= WHAT IS BEING ASKED =
Please quote exactly the lines below from the line containing "Write a Blender" to the line containing "return V((r.x * t, Y, CAMH + r.z * t))", both lines included, and nothing else.

## Begin

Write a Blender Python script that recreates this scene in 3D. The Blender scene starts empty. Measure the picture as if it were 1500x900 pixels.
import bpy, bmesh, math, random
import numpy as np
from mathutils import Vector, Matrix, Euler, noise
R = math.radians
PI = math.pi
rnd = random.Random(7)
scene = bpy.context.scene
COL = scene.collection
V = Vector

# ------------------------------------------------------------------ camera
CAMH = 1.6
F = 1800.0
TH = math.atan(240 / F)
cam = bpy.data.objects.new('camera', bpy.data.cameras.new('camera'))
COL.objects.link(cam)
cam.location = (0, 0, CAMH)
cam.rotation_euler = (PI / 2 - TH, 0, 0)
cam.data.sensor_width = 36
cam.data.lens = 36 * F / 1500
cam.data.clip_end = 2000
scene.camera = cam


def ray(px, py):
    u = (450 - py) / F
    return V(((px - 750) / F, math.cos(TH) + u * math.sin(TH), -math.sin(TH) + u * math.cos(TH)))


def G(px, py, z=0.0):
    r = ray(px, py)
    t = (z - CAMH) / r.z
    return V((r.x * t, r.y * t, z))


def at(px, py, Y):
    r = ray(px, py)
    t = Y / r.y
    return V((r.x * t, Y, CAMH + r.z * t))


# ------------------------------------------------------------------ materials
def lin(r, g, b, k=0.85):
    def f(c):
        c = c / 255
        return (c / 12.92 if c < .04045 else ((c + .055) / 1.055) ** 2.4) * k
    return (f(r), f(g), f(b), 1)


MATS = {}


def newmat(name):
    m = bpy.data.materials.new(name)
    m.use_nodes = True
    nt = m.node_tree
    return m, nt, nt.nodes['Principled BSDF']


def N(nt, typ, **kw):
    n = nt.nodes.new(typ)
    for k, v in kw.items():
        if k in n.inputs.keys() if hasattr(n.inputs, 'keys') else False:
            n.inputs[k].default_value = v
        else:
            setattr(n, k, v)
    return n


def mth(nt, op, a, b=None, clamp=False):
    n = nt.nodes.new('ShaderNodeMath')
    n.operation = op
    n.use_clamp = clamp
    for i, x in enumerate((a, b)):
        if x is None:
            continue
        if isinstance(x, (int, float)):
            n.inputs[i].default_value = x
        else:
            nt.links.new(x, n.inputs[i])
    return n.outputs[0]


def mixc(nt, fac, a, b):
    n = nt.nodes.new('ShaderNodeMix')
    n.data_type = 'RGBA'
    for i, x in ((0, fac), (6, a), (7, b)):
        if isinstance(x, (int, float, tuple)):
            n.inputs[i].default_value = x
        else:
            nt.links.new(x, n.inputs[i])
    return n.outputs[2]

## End
## Begin

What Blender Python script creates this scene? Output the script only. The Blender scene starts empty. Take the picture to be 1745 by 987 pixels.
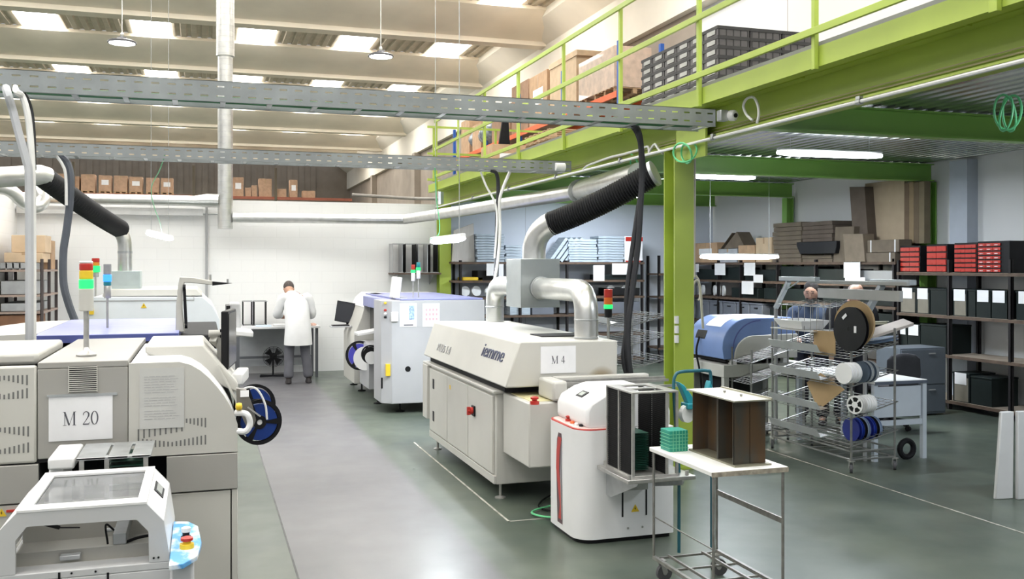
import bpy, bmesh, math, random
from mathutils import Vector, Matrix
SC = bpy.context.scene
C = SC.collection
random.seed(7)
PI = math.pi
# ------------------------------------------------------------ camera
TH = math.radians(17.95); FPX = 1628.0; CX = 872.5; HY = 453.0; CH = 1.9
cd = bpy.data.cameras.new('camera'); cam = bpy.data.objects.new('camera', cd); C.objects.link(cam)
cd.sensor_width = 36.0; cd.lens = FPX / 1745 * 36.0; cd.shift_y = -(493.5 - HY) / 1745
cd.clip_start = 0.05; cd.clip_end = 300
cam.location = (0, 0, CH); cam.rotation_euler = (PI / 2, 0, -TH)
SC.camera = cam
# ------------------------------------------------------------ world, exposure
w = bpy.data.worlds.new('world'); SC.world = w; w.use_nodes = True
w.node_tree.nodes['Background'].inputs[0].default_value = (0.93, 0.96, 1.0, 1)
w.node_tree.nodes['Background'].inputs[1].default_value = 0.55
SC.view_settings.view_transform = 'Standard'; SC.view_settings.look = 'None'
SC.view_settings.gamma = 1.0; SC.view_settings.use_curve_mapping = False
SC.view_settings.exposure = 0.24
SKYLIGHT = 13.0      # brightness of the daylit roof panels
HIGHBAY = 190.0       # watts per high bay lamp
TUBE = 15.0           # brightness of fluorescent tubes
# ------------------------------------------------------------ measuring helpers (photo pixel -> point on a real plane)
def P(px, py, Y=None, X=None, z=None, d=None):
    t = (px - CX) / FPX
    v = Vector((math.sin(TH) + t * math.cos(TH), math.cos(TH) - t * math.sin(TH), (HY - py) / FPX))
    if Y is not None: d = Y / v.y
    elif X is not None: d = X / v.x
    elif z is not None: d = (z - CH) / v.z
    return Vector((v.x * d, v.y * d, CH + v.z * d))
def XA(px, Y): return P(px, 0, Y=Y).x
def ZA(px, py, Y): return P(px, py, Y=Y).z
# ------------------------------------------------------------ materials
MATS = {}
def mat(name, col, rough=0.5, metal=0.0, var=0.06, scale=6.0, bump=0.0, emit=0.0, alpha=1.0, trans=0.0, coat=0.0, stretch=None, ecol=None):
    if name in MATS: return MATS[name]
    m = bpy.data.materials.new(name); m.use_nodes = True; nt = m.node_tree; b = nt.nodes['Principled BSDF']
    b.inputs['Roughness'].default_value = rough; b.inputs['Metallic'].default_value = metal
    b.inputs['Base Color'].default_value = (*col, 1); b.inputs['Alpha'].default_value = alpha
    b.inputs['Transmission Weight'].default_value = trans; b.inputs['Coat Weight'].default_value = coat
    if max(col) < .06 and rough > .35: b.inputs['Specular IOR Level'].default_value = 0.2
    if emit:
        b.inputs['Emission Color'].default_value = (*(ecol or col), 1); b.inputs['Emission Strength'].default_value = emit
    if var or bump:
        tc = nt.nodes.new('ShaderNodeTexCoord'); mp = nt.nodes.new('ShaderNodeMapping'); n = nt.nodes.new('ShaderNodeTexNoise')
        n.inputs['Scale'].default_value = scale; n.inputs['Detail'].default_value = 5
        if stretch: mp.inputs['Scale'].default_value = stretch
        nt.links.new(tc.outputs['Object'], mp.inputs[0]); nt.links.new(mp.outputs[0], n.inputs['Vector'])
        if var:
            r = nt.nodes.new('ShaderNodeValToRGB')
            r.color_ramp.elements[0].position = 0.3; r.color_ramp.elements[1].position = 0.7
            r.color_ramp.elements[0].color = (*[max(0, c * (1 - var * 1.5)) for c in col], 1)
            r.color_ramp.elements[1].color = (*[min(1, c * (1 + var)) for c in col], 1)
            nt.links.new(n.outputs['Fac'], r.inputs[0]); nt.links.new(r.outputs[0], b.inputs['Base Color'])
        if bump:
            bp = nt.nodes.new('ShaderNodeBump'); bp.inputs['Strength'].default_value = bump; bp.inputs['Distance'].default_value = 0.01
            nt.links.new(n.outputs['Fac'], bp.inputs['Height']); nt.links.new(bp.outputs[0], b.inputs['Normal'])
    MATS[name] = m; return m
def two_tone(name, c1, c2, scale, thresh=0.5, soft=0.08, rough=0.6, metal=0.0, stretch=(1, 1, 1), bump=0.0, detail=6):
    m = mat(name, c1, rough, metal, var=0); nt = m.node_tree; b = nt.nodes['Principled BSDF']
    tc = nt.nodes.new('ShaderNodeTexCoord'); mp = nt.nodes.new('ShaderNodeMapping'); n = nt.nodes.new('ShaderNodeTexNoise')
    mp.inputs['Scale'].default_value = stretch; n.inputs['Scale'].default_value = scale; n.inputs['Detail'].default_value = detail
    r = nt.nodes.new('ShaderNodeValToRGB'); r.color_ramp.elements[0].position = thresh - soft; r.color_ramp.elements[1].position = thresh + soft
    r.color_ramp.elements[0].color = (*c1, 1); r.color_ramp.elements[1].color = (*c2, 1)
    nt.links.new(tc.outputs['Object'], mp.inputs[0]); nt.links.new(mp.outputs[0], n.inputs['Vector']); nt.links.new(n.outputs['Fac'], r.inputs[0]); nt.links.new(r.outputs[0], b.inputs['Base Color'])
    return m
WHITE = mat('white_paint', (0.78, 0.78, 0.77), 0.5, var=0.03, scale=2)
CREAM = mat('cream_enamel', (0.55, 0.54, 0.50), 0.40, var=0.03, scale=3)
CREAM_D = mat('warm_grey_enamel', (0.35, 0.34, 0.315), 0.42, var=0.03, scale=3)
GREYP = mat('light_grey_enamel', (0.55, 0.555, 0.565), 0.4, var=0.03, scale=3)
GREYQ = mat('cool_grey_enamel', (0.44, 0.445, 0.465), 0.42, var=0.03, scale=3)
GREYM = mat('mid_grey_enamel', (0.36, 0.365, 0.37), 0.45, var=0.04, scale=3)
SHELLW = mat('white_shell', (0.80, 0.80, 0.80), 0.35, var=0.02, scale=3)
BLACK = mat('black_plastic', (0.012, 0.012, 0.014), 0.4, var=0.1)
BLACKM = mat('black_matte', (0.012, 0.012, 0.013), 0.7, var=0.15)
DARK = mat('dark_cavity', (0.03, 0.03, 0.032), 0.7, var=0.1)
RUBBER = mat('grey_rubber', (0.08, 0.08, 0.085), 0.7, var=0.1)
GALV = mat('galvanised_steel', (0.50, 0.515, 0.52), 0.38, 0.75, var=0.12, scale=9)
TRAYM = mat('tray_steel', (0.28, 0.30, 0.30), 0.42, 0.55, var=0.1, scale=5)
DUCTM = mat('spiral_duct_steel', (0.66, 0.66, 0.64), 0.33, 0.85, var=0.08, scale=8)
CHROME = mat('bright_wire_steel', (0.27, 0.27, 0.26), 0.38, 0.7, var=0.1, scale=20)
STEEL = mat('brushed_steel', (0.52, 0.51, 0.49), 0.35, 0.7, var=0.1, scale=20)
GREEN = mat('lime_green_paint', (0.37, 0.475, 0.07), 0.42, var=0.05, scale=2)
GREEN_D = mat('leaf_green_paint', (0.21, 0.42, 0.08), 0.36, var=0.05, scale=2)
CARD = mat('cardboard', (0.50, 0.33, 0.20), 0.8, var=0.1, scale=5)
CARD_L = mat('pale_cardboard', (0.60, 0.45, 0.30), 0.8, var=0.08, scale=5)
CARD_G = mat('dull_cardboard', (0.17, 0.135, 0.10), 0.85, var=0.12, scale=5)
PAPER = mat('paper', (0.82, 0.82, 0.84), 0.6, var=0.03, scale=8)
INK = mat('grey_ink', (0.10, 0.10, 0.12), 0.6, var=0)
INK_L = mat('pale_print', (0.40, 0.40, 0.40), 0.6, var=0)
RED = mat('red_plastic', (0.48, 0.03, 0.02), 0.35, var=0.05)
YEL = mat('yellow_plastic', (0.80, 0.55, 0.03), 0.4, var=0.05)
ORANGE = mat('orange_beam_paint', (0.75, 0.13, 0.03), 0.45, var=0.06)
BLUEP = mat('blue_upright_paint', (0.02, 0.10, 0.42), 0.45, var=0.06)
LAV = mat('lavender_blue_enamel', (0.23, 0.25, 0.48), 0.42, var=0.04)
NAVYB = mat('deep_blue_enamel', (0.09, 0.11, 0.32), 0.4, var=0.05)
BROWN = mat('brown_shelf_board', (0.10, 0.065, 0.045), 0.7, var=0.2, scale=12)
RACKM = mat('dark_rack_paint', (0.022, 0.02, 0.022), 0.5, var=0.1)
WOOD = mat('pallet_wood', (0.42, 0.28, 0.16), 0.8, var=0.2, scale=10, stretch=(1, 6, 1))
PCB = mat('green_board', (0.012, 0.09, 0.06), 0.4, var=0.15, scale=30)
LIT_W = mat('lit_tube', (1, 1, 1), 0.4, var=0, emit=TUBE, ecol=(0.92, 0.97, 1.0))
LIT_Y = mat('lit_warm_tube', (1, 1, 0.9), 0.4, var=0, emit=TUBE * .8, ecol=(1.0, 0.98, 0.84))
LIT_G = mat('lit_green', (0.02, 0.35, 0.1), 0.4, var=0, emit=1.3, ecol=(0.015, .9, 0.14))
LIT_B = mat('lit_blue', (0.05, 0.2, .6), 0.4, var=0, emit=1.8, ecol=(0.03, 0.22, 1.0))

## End

= THE OUTPUT =
Write a Blender Python script that recreates this scene in 3D. The Blender scene starts empty. Measure the picture as if it were 1500x900 pixels.
import bpy, bmesh, math, random
import numpy as np
from mathutils import Vector, Matrix, Euler, noise
R = math.radians
PI = math.pi
rnd = random.Random(7)
scene = bpy.context.scene
COL = scene.collection
V = Vector

# ------------------------------------------------------------------ camera
CAMH = 1.6
F = 1800.0
TH = math.atan(240 / F)
cam = bpy.data.objects.new('camera', bpy.data.cameras.new('camera'))
COL.objects.link(cam)
cam.location = (0, 0, CAMH)
cam.rotation_euler = (PI / 2 - TH, 0, 0)
cam.data.sensor_width = 36
cam.data.lens = 36 * F / 1500
cam.data.clip_end = 2000
scene.camera = cam


def ray(px, py):
    u = (450 - py) / F
    return V(((px - 750) / F, math.cos(TH) + u * math.sin(TH), -math.sin(TH) + u * math.cos(TH)))


def G(px, py, z=0.0):
    r = ray(px, py)
    t = (z - CAMH) / r.z
    return V((r.x * t, r.y * t, z))


def at(px, py, Y):
    r = ray(px, py)
    t = Y / r.y
    return V((r.x * t, Y, CAMH + r.z * t))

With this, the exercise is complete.